-- Begin Source data --

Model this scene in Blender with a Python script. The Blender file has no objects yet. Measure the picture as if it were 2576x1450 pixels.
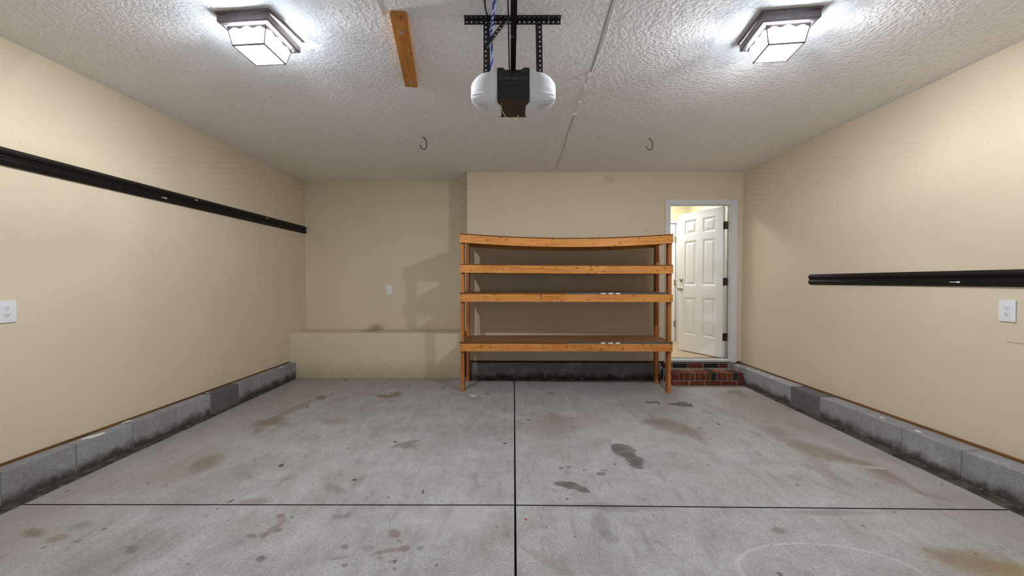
import bpy, bmesh, math, random
from mathutils import Vector, Matrix
random.seed(7)
S = bpy.context.scene
COL = S.collection
R = math.radians

# ------------------------------------------------------------------ camera, world, exposure
W, H, F = 2576.0, 1450.0, 1034.0
EYE = Vector((0.0, 0.0, 1.295))
YAW, PITCH = 0.0019, 0.0155
cd = bpy.data.cameras.new('camera'); cam = bpy.data.objects.new('camera', cd); COL.objects.link(cam)
cd.sensor_width = 36.0; cd.lens = F / W * 36.0; cd.clip_start = 0.02
cam.location = EYE; cam.rotation_euler = (math.pi/2 - PITCH, 0, YAW)
S.camera = cam
wd = bpy.data.worlds.new('world'); S.world = wd; wd.use_nodes = True
bg = wd.node_tree.nodes['Background']
bg.inputs[0].default_value = (0.80, 0.88, 1.0, 1); bg.inputs[1].default_value = 0.10
S.view_settings.view_transform = 'Standard'; S.view_settings.look = 'None'
S.view_settings.gamma = 1.0; S.view_settings.use_curve_mapping = False
S.view_settings.exposure = 0.54
LAMP = 17.0          # emission of the fixtures' glass
BULB_W = 225.0       # the bulbs' light thrown down out of each fixture, watts
HALL_W = 34.0        # hall lamp, watts
hl = bpy.data.lights.new('hall_lamp', 'AREA'); hl.energy = HALL_W; hl.size = 0.5; hl.color = (0.94, 0.97, 1.0)
hlo = bpy.data.objects.new('hall_lamp', hl); COL.objects.link(hlo); hlo.location = (2.2, 6.35, 2.80)
# soft fill lamp added behind the camera, standing in for unseen doorway daylight
dl = bpy.data.lights.new('rear_fill', 'AREA'); dl.shape = 'RECTANGLE'; dl.size = 4.8; dl.size_y = 2.1
dl.energy = 13.0; dl.color = (0.78, 0.89, 1.0)
dlo = bpy.data.objects.new('rear_fill', dl); COL.objects.link(dlo)
dlo.location = (0, -1.15, 1.15); dlo.rotation_euler = (math.pi/2, 0, 0)

ROT = Matrix.Rotation(YAW, 3, 'Z') @ Matrix.Rotation(math.pi/2 - PITCH, 3, 'X')
def ray(px, py):
    return ROT @ Vector(((px - W/2) / F, (H/2 - py) / F, -1.0))
def on_z(px, py, z):
    d = ray(px, py); return EYE + d * ((z - EYE.z) / d.z)
def on_y(px, py, y):
    d = ray(px, py); return EYE + d * (y / d.y)
def on_x(px, py, x):
    d = ray(px, py); return EYE + d * (x / d.x)

# ------------------------------------------------------------------ node helpers
class NT:
    def __init__(s, name):
        s.m = bpy.data.materials.new(name); s.m.use_nodes = True
        s.t = s.m.node_tree; s.b = s.t.nodes['Principled BSDF']
    def n(s, typ, **kw):
        x = s.t.nodes.new(typ)
        for k, v in kw.items(): setattr(x, k, v)
        return x
    def put(s, sock, v):
        if isinstance(v, bpy.types.NodeSocket): s.t.links.new(v, sock)
        else: sock.default_value = v
    def math(s, op, a, b=0.0, clamp=False):
        x = s.n('ShaderNodeMath', operation=op, use_clamp=clamp)
        s.put(x.inputs[0], a); s.put(x.inputs[1], b); return x.outputs[0]
    def vec(s, op, a, b=(0, 0, 0)):
        x = s.n('ShaderNodeVectorMath', operation=op)
        s.put(x.inputs[0], a); s.put(x.inputs[1], b)
        return x.outputs['Value'] if op in ('LENGTH', 'DOT_PRODUCT', 'DISTANCE') else x.outputs[0]
    def noise(s, v, scale, detail=3.0, rough=0.55, dist=0.0, color=False):
        x = s.n('ShaderNodeTexNoise'); s.put(x.inputs['Vector'], v)
        x.inputs['Scale'].default_value = scale; x.inputs['Detail'].default_value = detail
        x.inputs['Roughness'].default_value = rough; x.inputs['Distortion'].default_value = dist
        return x.outputs['Color' if color else 'Fac']
    def ramp(s, f, lo, hi, a=0.0, b=1.0):
        x = s.n('ShaderNodeMapRange'); x.clamp = True; x.interpolation_type = 'SMOOTHSTEP'
        s.put(x.inputs['Value'], f); x.inputs['From Min'].default_value = lo; x.inputs['From Max'].default_value = hi
        x.inputs['To Min'].default_value = a; x.inputs['To Max'].default_value = b
        return x.outputs[0]
    def mix(s, f, a, b, mode='MIX'):
        x = s.n('ShaderNodeMix', data_type='RGBA', blend_type=mode)
        s.put(x.inputs['Factor'], f)
        s.put(x.inputs['A'] if False else x.inputs[6], a); s.put(x.inputs[7], b)
        return x.outputs[2]
    def color(s, c): s.put(s.b.inputs['Base Color'], c)
    def rough(s, r): s.put(s.b.inputs['Roughness'], r)
    def bump(s, h, dist=0.002, strength=1.0):
        x = s.n('ShaderNodeBump'); x.inputs['Distance'].default_value = dist
        x.inputs['Strength'].default_value = strength
        s.put(x.inputs['Height'], h); s.t.links.new(x.outputs[0], s.b.inputs['Normal'])
    def obj(s): return s.n('ShaderNodeTexCoord').outputs['Object']
    def pos(s): return s.n('ShaderNodeNewGeometry').outputs['Position']
    def rnd(s): return s.n('ShaderNodeObjectInfo').outputs['Random']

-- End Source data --

- **What you need to do**
Write out exactly the opening lines of the data, stopping after the line that holds "R = math.radians". Exclude pictures.

- **Answer for this exercise**
Model this scene in Blender with a Python script. The Blender file has no objects yet. Measure the picture as if it were 2576x1450 pixels.
import bpy, bmesh, math, random
from mathutils import Vector, Matrix
random.seed(7)
S = bpy.context.scene
COL = S.collection
R = math.radians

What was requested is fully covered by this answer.